Su tutto si procede con la tecnica del rovesciamento. Il problema non è neppure la seconda carica dello Stato, che spolvera il busto amato del duce in una Repubblica nata dalla Resistenza. Il papà con il cuore nero per lui conta molto più del sacrificio dei sette fratelli Cervi. E la colpa ricade allora su chi, con un cervello arcaico, pensa di denunciare i fantasmi della minaccia fascista, intendendo per tale, evidentemente, non un caricaturale ritorno dei regimi del Novecento, ma la centralità della questione della democrazia, che i fatti di Washington e di Brasilia, ma anche i problemi con lo Stato di diritto evidenziati a Budapest e Varsavia, rivelano in tutta la sua attualità. L’inversione dei valori, in chi ancora fugge dal rumore insopportabile della storia, è tale che colpevole non è neppure il Galeazzo che è andato al governo malgrado sfilasse con la divisa dei nazisti (esercito “purtroppo” accerchiato dall’Armata rossa, dicono i governanti del Veneto), ma un rapper che sul palco strappa quella terribile immagine del simbolo del Reich.

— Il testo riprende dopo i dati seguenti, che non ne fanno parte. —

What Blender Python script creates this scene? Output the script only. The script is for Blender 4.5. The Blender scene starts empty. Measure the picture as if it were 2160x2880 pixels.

Su Fedez cade l’inibizione dei vertici Rai (manco fosse già in onda il terzo Rai-ch), sull’atleta Egonu la minaccia preventiva di non esagerare contro il razzismo, su un altro cantante in gara l’avviso nemmeno bonario a non lanciare un messaggio pervertito. Amadeus diventa così la reincarnazione di Bordiga, e per rimediare deve solennemente ricordare le foibe, su ordine del ministro della verità. Sono poco più di cento giorni che gli anfibi di Giorgia calpestano Palazzo Chigi, ma la nuova musica, dal sapore antichissimo, è già chiara a tutti.